Recorded data:

— Start —

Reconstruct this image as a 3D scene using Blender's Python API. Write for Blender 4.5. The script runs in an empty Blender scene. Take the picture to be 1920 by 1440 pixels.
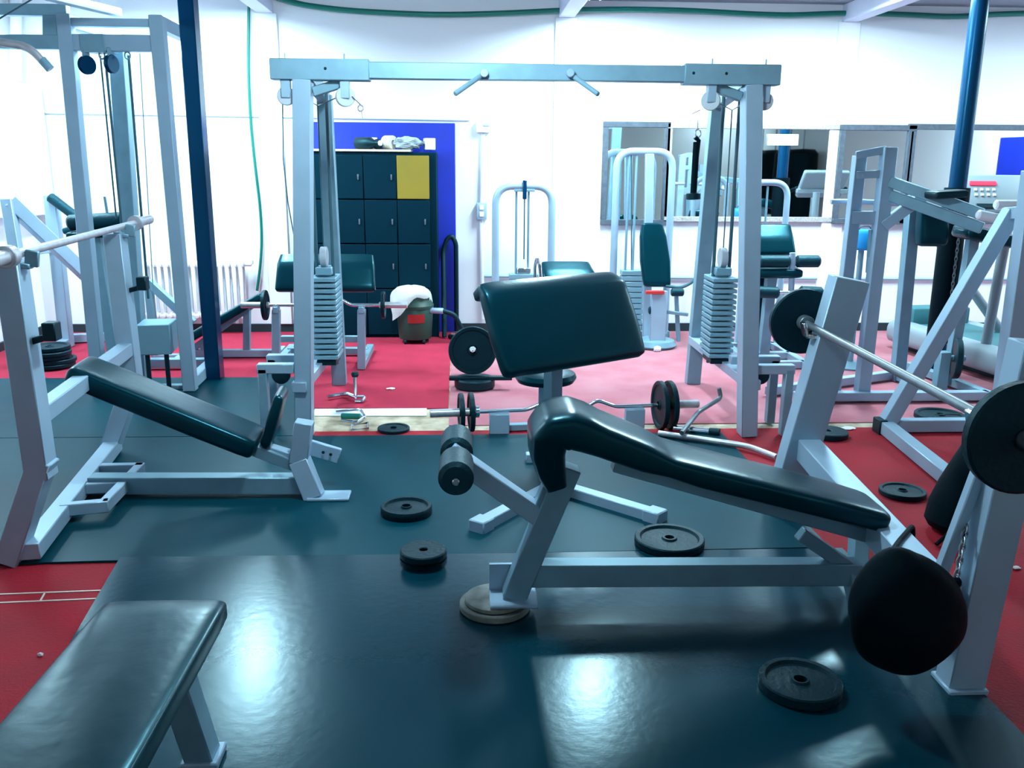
import bpy, bmesh, math, random
from math import sin, cos, pi, radians
from mathutils import Vector, Matrix
random.seed(7)
SC = bpy.context.scene
COL = SC.collection
Vc = Vector
# ---------------------------------------------------------------- camera
F = 1700.0; PITCH = math.atan(420/1700); YAW = radians(3.0); ROLL = 0.0075; EYE = Vc((0, 0, 1.6))
ROT = Matrix.Rotation(-YAW, 3, 'Z') @ Matrix.Rotation(pi/2-PITCH, 3, 'X') @ Matrix.Rotation(ROLL, 3, 'Z')
cam = bpy.data.cameras.new('camera'); cam.sensor_width = 36; cam.lens = F/1920*36; cam.clip_start = .05
co = bpy.data.objects.new('camera', cam); COL.objects.link(co)
co.matrix_world = Matrix.Translation(EYE) @ ROT.to_4x4(); SC.camera = co
def ray(px, py): return ROT @ Vc(((px-960)/F, -(py-720)/F, -1))
def G(px, py, z=0.0):                      # where a sight line meets the level z
    d = ray(px, py); return EYE + d*((z-EYE.z)/d.z)
def V(px, py, y):                          # where it meets the upright plane at distance y
    d = ray(px, py); return EYE + d*(y/d.y)
def S(px, py, zc): return EYE + ray(px, py)*zc   # at a given range
def XP(px, py, x):
    d = ray(px, py); return EYE + d*(x/d.x)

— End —

Transcribe the listing in full. Omit the pictures and keep every line exact.

Reply:
Reconstruct this image as a 3D scene using Blender's Python API. Write for Blender 4.5. The script runs in an empty Blender scene. Take the picture to be 1920 by 1440 pixels.
import bpy, bmesh, math, random
from math import sin, cos, pi, radians
from mathutils import Vector, Matrix
random.seed(7)
SC = bpy.context.scene
COL = SC.collection
Vc = Vector
# ---------------------------------------------------------------- camera
F = 1700.0; PITCH = math.atan(420/1700); YAW = radians(3.0); ROLL = 0.0075; EYE = Vc((0, 0, 1.6))
ROT = Matrix.Rotation(-YAW, 3, 'Z') @ Matrix.Rotation(pi/2-PITCH, 3, 'X') @ Matrix.Rotation(ROLL, 3, 'Z')
cam = bpy.data.cameras.new('camera'); cam.sensor_width = 36; cam.lens = F/1920*36; cam.clip_start = .05
co = bpy.data.objects.new('camera', cam); COL.objects.link(co)
co.matrix_world = Matrix.Translation(EYE) @ ROT.to_4x4(); SC.camera = co
def ray(px, py): return ROT @ Vc(((px-960)/F, -(py-720)/F, -1))
def G(px, py, z=0.0):                      # where a sight line meets the level z
    d = ray(px, py); return EYE + d*((z-EYE.z)/d.z)
def V(px, py, y):                          # where it meets the upright plane at distance y
    d = ray(px, py); return EYE + d*(y/d.y)
def S(px, py, zc): return EYE + ray(px, py)*zc   # at a given range
def XP(px, py, x):
    d = ray(px, py); return EYE + d*(x/d.x)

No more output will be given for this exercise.